MIAMI -- Unthinkable just a few months ago, Jason Taylor's new reality was on full display Sunday night.
He walked around the visitor's locker room postgame in a "Los Jets" T-shirt. He got booed by the crowd that spent a dozen seasons lauding his every move. He even dried off from a postgame shower with a green towel, a color he once professed to loathe.
"Whether people like it or not," Taylor said, "I am a New York Jet."
The Jets sure are liking him.
Taylor had a sack and a quarterback hurry in the Jets' 31-23 win over the Miami Dolphins, a game that came tinged with emotion for the former NFL defensive player of the year -- who spent 12 of his first 13 seasons as a pro in South Florida.
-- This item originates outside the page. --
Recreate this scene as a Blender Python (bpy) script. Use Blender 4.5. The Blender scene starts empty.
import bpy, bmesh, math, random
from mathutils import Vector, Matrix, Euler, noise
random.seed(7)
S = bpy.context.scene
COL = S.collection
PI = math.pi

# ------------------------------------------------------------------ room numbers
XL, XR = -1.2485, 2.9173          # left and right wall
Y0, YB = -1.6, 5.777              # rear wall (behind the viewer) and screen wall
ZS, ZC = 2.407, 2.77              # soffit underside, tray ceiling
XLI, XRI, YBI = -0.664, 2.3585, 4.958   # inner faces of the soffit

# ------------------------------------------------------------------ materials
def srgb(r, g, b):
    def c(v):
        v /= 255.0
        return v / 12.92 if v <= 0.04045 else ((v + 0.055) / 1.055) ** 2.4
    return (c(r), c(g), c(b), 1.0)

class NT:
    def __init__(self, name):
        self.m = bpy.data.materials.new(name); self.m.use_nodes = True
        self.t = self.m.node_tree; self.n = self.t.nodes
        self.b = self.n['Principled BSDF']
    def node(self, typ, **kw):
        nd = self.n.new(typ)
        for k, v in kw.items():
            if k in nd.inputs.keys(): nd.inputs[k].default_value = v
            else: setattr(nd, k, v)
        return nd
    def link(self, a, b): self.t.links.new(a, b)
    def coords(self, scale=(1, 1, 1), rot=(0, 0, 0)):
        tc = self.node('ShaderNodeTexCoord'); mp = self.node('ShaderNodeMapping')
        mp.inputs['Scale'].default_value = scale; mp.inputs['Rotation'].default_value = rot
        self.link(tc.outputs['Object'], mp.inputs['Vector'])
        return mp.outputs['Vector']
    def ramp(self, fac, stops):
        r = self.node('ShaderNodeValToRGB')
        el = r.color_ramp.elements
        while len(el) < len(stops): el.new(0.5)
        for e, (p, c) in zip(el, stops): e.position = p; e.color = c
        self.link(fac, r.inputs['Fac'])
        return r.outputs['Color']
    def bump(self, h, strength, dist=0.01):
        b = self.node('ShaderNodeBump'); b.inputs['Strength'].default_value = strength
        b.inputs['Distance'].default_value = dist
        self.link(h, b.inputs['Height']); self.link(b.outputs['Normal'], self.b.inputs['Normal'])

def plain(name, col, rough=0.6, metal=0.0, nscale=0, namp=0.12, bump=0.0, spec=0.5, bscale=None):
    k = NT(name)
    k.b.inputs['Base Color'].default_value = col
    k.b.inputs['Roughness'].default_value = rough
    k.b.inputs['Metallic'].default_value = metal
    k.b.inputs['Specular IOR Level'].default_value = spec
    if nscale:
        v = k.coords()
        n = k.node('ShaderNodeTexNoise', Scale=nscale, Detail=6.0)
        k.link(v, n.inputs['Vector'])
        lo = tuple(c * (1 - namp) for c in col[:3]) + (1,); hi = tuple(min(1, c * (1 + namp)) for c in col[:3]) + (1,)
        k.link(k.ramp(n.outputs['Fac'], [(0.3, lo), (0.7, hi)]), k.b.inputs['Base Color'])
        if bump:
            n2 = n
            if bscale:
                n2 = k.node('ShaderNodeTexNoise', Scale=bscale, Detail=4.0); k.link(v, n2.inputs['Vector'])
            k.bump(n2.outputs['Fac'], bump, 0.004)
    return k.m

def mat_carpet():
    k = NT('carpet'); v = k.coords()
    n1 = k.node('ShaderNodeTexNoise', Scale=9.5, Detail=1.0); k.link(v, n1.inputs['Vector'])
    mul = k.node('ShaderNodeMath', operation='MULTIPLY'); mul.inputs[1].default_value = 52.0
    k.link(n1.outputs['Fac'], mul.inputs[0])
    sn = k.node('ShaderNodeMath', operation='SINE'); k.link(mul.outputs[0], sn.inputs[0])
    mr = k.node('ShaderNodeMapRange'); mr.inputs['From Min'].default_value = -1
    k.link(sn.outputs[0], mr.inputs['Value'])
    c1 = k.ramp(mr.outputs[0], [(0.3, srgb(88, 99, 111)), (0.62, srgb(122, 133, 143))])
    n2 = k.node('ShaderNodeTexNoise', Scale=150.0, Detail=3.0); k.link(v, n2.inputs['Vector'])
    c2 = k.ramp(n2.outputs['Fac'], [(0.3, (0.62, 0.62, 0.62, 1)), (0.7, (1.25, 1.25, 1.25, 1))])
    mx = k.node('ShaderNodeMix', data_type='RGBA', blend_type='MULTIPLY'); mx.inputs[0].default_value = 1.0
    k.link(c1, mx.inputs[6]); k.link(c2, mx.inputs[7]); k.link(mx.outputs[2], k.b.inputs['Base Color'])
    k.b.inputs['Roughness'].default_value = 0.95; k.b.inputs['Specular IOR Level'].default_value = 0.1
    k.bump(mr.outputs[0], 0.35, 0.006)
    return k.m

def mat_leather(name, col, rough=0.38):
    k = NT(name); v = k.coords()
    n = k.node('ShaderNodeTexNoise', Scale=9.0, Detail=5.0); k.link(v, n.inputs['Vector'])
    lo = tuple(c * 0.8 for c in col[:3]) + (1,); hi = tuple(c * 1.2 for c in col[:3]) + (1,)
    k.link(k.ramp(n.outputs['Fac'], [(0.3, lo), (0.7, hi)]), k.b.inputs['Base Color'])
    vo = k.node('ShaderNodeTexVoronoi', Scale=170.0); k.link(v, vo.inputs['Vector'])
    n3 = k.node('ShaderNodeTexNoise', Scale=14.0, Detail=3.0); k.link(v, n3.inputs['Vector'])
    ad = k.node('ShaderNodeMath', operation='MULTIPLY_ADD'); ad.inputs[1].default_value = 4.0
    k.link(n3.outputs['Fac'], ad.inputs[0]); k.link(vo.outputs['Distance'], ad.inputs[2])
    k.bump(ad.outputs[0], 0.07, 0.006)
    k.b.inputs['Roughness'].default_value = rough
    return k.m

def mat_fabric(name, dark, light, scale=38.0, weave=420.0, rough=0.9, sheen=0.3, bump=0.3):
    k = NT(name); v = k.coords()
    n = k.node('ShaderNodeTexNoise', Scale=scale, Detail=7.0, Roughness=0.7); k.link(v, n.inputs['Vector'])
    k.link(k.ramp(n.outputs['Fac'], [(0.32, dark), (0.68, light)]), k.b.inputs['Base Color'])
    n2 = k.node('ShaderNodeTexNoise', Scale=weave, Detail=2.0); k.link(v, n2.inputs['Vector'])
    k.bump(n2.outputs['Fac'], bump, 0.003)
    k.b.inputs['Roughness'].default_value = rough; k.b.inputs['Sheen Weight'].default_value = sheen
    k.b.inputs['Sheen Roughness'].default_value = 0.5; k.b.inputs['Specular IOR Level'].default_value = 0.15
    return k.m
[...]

He left the Dolphins' home stadium a winner for the 58th time, the first as an opponent.
"That was impressive," Jets coach Rex Ryan said. "What a tremendous player. We wanted him to play like 75 percent of our snaps, but he's obviously, with the injury to Calvin Pace, we're playing him much more than that. The guy's in great shape. The elbow would keep most guys out, but it doesn't affect him. He's just a tough guy, a true professional and just a joy to have in our locker room."
Taylor was playing with a hyperextended left elbow. Didn't seem to affect him much -- especially when it came to his signature celebration.
After sacking Chad Henne, Taylor pranced a bit away and punched the air, then posed as the once-adoring crowd booed him. As Taylor put it, "Same dance -- different uniform."
"It was different, you know, doing the whole visitors' routine and coming out and being on the other side of fans' cheers and all that," Taylor said. "But once the game started, it was football as usual."
Taylor was the Jets' lone captain representative for the pre-game coin toss, drawing a less-than-warm reception -- the likes of which he neatly avoided after warming up a half-hour earlier by leaving the field at the same time his former team was going through the tunnel toward the locker rooms.
When he wore Miami's aqua and orange, Taylor was an absolute thorn to the Jets. He had 100 tackles, more than he posted against any other opponent, against the team that he often claimed to despise.
But when Bill Parcells -- with whom the longtime Miami star never exactly had the best of relationships with anyway, a frost that began settling after Taylor's stint on ABC's "Dancing with The Stars" -- didn't offer a contract for 2010, the NFL's active sacks leader had to change course.
And that led to Taylor deciding his long chase of a Super Bowl ring would continue with the Jets, a surprising new chapter in the long New York-Miami rivalry.
He was looking forward to, and at the same time dreading, coming to Miami as an opponent. In the end, he was thrilled when it was over, and not just because the Jets prevailed, either.
"I'm not going to change my passion for the game and play any differently because I'm with a different team," Taylor said. "I mean, I am who I am. I'm going to play with a lot of passion and emotion and intensity. And that's my job for this football team to try to help this football team win, and this was a big win for us tonight."